Date of Award

1-1-2010

Document Type

Campus Access Dissertation

Department

Electrical Engineering

First Advisor

Enrico Santi

Abstract

In recent times, the availability of faster and cheaper digital control platforms has enabled all-digital control of switching power converters for a wide range of applications including multi-converter power distribution systems. These systems are prone to interactions that can reduce stability and performance margins according to the so-called Middlebrook impedance criterion and its extensions. With some additional software, a converter's digital controller can also act as an online digital network analyzer capable of identifying a converter and its surrounding distribution system, including system interactions, in real time. This method is non-parametric and does not assume a particular model structure, but measures the converter as if it were a "black box." An existing converter is used to excite the system with a wide bandwidth test sequence as the perturbation source, and its digital control platform is used as the digital signal processor to acquire and post-process the response data. This online network analyzer functionality allows new flexibility in the areas of online monitoring and adaptive control.

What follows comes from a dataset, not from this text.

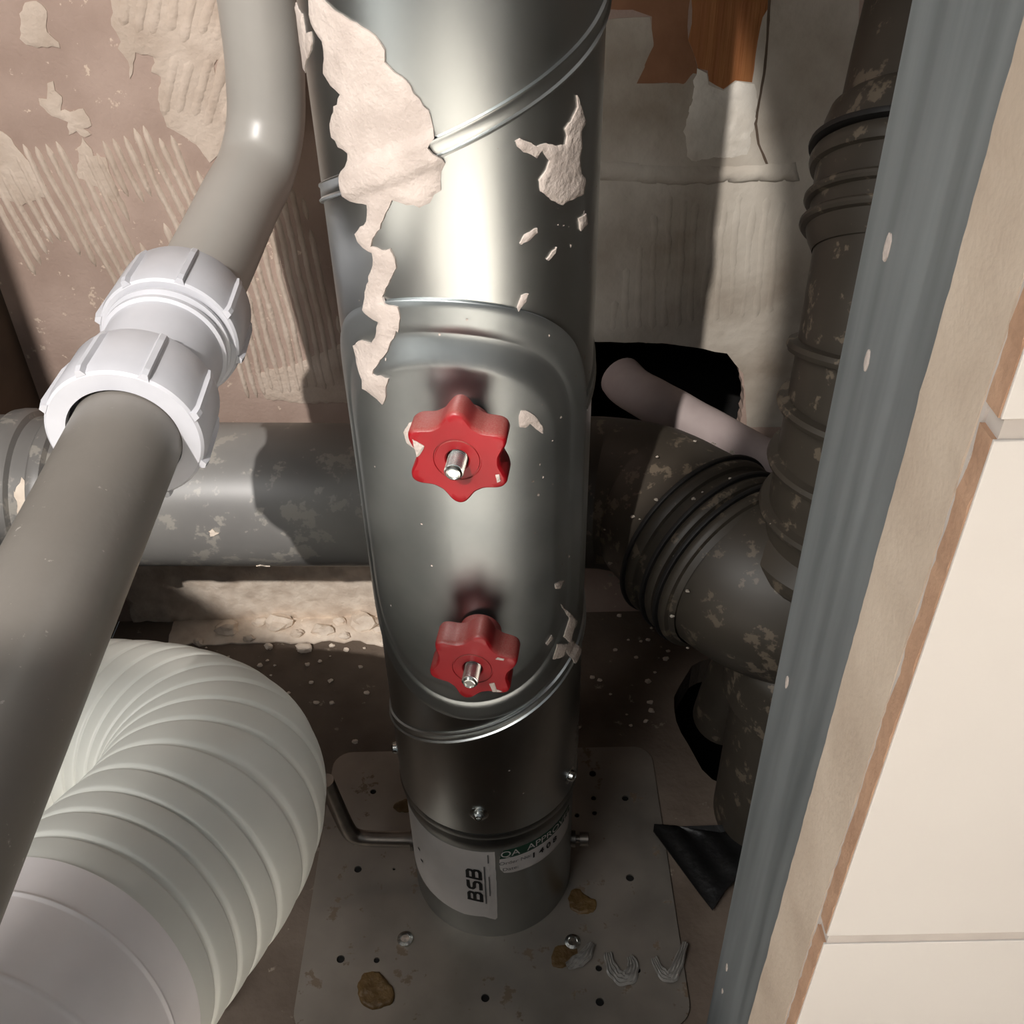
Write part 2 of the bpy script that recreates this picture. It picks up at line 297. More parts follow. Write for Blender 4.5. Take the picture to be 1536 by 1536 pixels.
M_GALV = mat('galvanised_steel', (168,172,172), (196,199,198), scale=9, rough=.29, metal=1.0, rvar=.07, stretch=(1,1,.5), bump=.03, bscale=60, aniso=.75)
M_DOOR = mat('access_door_steel', (160,165,166), (184,188,188), scale=14, rough=.40, metal=1.0, rvar=.06, bump=.02, bscale=80, aniso=.5)
M_SLEEVE = mat('sleeve_steel', (140,143,142), (168,170,168), scale=12, rough=.36, metal=1.0, rvar=.08)
M_PLATE = mat('dull_base_plate', (150,144,136), (176,168,158), scale=16, rough=.5, metal=.75, rvar=.1, c3=(118,102,86), spots=.40, sscale=40)
M_STUD = mat('zinc_stud', (112,116,117), (132,136,137), scale=18, rough=.5, metal=.45, rvar=.08, stretch=(6,6,.35), c3=(190,190,182), spots=.23, sscale=90)
M_ZINC = mat('bright_zinc', (205,206,202), (225,226,222), rough=.25, metal=1.0)
M_ROD = mat('dark_rod_steel', (110,104,98), (140,132,124), rough=.35, metal=.9)
M_PLASTER = mat('plaster_splash', (164,152,144), (180,168,160), scale=60, rough=.9, bump=.35, bscale=500)
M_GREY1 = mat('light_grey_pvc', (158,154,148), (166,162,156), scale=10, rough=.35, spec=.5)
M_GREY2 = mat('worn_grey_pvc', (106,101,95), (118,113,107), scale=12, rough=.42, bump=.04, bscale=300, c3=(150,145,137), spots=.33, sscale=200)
M_SOIL = mat('dusty_grey_soil_pipe', (116,114,112), (136,134,130), scale=10, rough=.4, c3=(150,146,139), spots=.42, sscale=40)
M_STACK = mat('brown_grey_stack', (50,45,38), (64,58,50), scale=9, rough=.5, c3=(98,88,75), spots=.42, sscale=55)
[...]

The purpose of this work can be divided into two broad categories: further development of the identification tools, and application of these tools to solve some practical problems. First, several improvements to the cross-correlation method of system identification are proposed which aim to further improve the accuracy of the frequency response identification, particularly at high frequencies near the desired closed-loop bandwidth frequency. Second, extensions to the cross-correlation method are proposed which allow measurement of the control loop gain without ever opening the feedback loop. Thus, performance and stability margins may be evaluated while maintaining tight regulation of the output. Additionally, the method is extended to include measurement of the Thevenin equivalent impedances looking outward from a converter. For each of the proposed improvements and extensions, simulation and experimental results are shown to provide verification. Finally, these tools are used to automate detection of specific common problems within a multi-converter DC distribution system and to synthesize a targeted and intelligent control response. This adaptive control behavior is verified using simulation, where multiple scenarios of common problems are encountered and properly mitigated through control.